State Bar of South Dakota

Ethics Opinion 94-1

February 10, 1994


Attorney is a part-time state’s attorney in South Dakota. In March of 1992, two vehicles were involved in an accident. The drivers of each vehicle were minors and each driver received citations which were referred to the court probation officer for informal adjustment.

Vehicle one was owned by that driver’s parents. Vehicle two was owned by the parents of one of the passengers in vehicle two. There were two additional passengers in vehicle two who were severely injured in the accident. These two passengers and their parents have been negotiating a settlement with the insurance company relating to damages they incurred in the accident. The focus of the negotiation has been on the issue of damages and not on issues relating to liability. The two injured passengers and their parents have requested attorney’s assistance.

Based upon this factual scenario, you have asked this Committee whether or not the attorney may represent the clients in their settlement and possible suit relating to this matter.


In responding to your request, this Committee has assumed that the part-time state’s attorney referred to was the state’s attorney who primarily dealt with the two drivers’ citations and has information concerning the two drivers’ citations that was obtained in his capacity as part-time state’s attorney. Assuming that to be true, it is the opinion of this Committee that the attorney may not represent the two passengers in their settlement and/or suit against the drivers. Rule 1.11(b) provides:

Except as law may otherwise expressly permit, a lawyer having information that the lawyer knows is confidential government information about a person acquired when the lawyer was a public officer or employee, may not represent a private client whose interests are adverse to that person in a matter in which the information could be used to the material disadvantage of that person.

No lawyer in a firm with which that lawyer is associated may knowingly undertake or continue representation in such a matter unless:

(1)    the disqualified lawyer is screened from any participation in the matter and is apportioned no part of the fee therefrom; and

(2)    written notice is promptly given to the adverse party to enable that person to ascertain compliance with the provisions of this rule.

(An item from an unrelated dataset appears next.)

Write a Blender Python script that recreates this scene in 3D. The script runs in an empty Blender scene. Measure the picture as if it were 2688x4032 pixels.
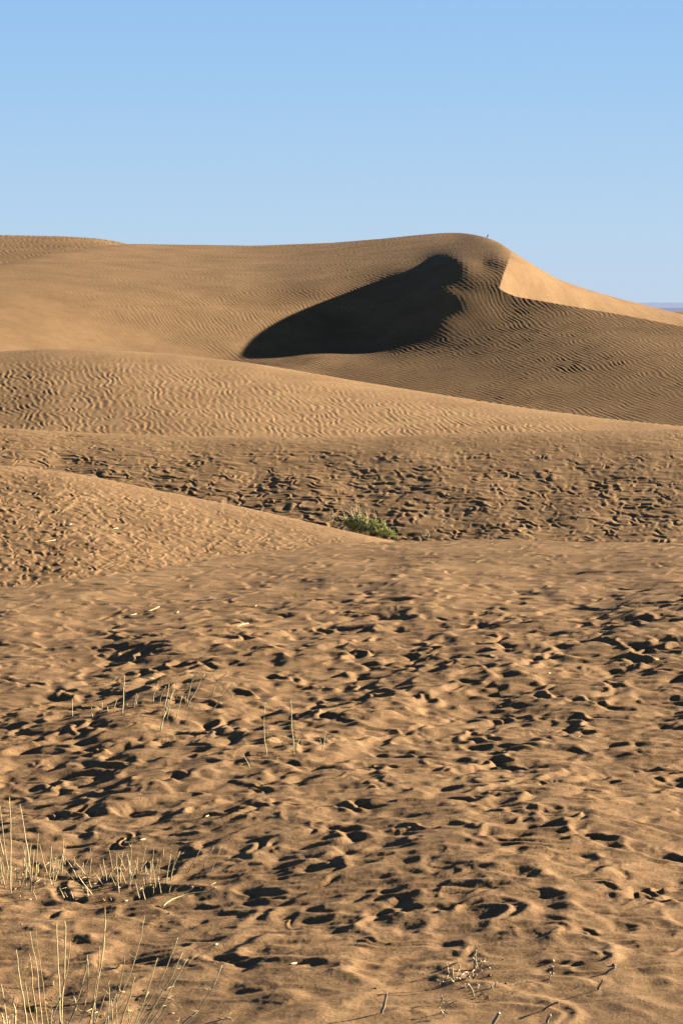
import bpy, math, random
import numpy as np
rng = np.random.RandomState(7)
random.seed(7)
SC = bpy.context.scene
COL = SC.collection

# ------------------------------------------------------------------ camera
F, CX, YH, EYE = 12600.0, 1344.0, 1215.0, 6.0     # focal length in photo pixels, centre column, horizon row, eye height (m)
def ray(px, py, D): return np.array([D*(px-CX)/F, D, EYE + D*(YH-py)/F])
cam = bpy.data.cameras.new('camera'); camo = bpy.data.objects.new('camera', cam); COL.objects.link(camo)
camo.location = (0, 0, EYE); camo.rotation_euler = (math.pi/2, 0, 0)
cam.sensor_fit = 'VERTICAL'; cam.sensor_height = 24.0; cam.lens = 24.0*F/4032
cam.shift_y = (YH-2016)/4032.0
cam.clip_start = 0.5; cam.clip_end = 60000
SC.camera = camo

# ------------------------------------------------------------------ tools
def lin(c): return tuple(((v/255)/12.92 if v/255 <= .04045 else ((v/255+.055)/1.055)**2.4) for v in c)
def curve(x, pts, sig=0):
    p = np.array(pts, float)
    y = np.interp(x, p[:, 0], p[:, 1])
    if sig:
        xs = np.arange(x.min()-4*sig, x.max()+4*sig, 4.0)
        ys = np.interp(xs, p[:, 0], p[:, 1]); k = np.exp(-.5*(np.arange(-3*sig, 3*sig+1, 4.0)/sig)**2); k /= k.sum()
        n = len(k)//2; ysp = np.pad(ys, n, mode='edge'); ys = np.convolve(ysp, k, 'valid')[:len(xs)]
        y = np.interp(x, xs, ys)
    return y
def tps(pts, sy=2.2):
    p = np.array(pts, float); A = np.stack([p[:, 0]/1000, p[:, 1]*sy/1000], 1); n = len(p)
    def U(r2): return r2*np.log(r2+1e-12)
    K = U(((A[:, None]-A[None])**2).sum(-1)) + np.eye(n)*2e-3
    Pm = np.c_[np.ones(n), A]; M = np.zeros((n+3, n+3)); M[:n, :n] = K; M[:n, n:] = Pm; M[n:, :n] = Pm.T
    w = np.linalg.solve(M, np.r_[p[:, 2], 0, 0, 0])
    def f(x, y):
        x = np.asarray(x, float)/1000; y = np.asarray(y, float)*sy/1000
        out = w[n] + w[n+1]*x + w[n+2]*y
        for i in range(n): out = out + w[i]*U((x-A[i, 0])**2+(y-A[i, 1])**2)
        return out
    return f
def samp(T, x, y):                                   # bilinear, wrapping; x,y in texels
    h, w = T.shape
    xf = np.floor(x); yf = np.floor(y); fx = (x-xf).astype(np.float32); fy = (y-yf).astype(np.float32)
    x0 = xf.astype(np.int64) % w; y0 = yf.astype(np.int64) % h; x1 = (x0+1) % w; y1 = (y0+1) % h
    return (T[y0, x0]*(1-fx)+T[y0, x1]*fx)*(1-fy) + (T[y1, x0]*(1-fx)+T[y1, x1]*fx)*fy
def fft_noise(n, lo, hi, power=0.0, seed=1, ang=None, spread=None):
    r = np.random.RandomState(seed); g = np.fft.fft2(r.randn(n, n))
    fx = np.fft.fftfreq(n)[None]; fy = np.fft.fftfreq(n)[:, None]; f = np.sqrt(fx*fx+fy*fy)+1e-9
    fc = math.sqrt(lo*hi); bw = math.log(hi/lo)/2
    m = np.exp(-.5*(np.log(f/fc)/bw)**2) if power == 0 else ((f > lo) & (f < hi))*f**power
    if ang is not None:
        a = np.arctan2(fy, fx)-ang; a = (a+math.pi/2) % math.pi - math.pi/2
        m = m*np.exp(-.5*(a/spread)**2)
    t = np.fft.ifft2(g*m).real; t -= t.mean(); return (t/t.std()).astype(np.float32)
NZ = fft_noise(1024, 1/256, 1/6, -1.6, 3)             # broad fractal noise
NZ2 = fft_noise(1024, 1/64, 1/20, 0, 5)               # smooth blobs about 32 texels
GR = fft_noise(1024, 1/6, 1/2.2, 0, 9)                # grain
def noise(x, y, wl, T=None):                          # wavelength wl in metres of the smooth blobs
    return samp(NZ2 if T is None else T, x/wl*36+17, y/wl*36+91)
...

Rule 1.11(e) defines “confidential government information” as follows:

As used in this Rule, the term “confidential government information” means information which has been obtained under governmental authority and which, at the time this rule is applied, the government is prohibited by law from disclosing to the public or has a legal privilege not to disclose, and which is not otherwise available to the public.

It is the opinion of this Committee that based upon the facts recited above, the attorney has obtained confidential government information about the minor drivers of the two vehicles acquired when the attorney was acting as a part-time state’s attorney and may not represent a private client in a matter adverse to those two minor drivers because the information would be used to the material disadvantage of the two minor drivers.

Further, the South Dakota Supreme Court’s decision in State v. Basham, 170 NW2d 238 (SD 1969) and SDCL 7-16-18 and 7-16-19.1 would also appear to prohibit attorney’s representation of the two injured passengers in this matter.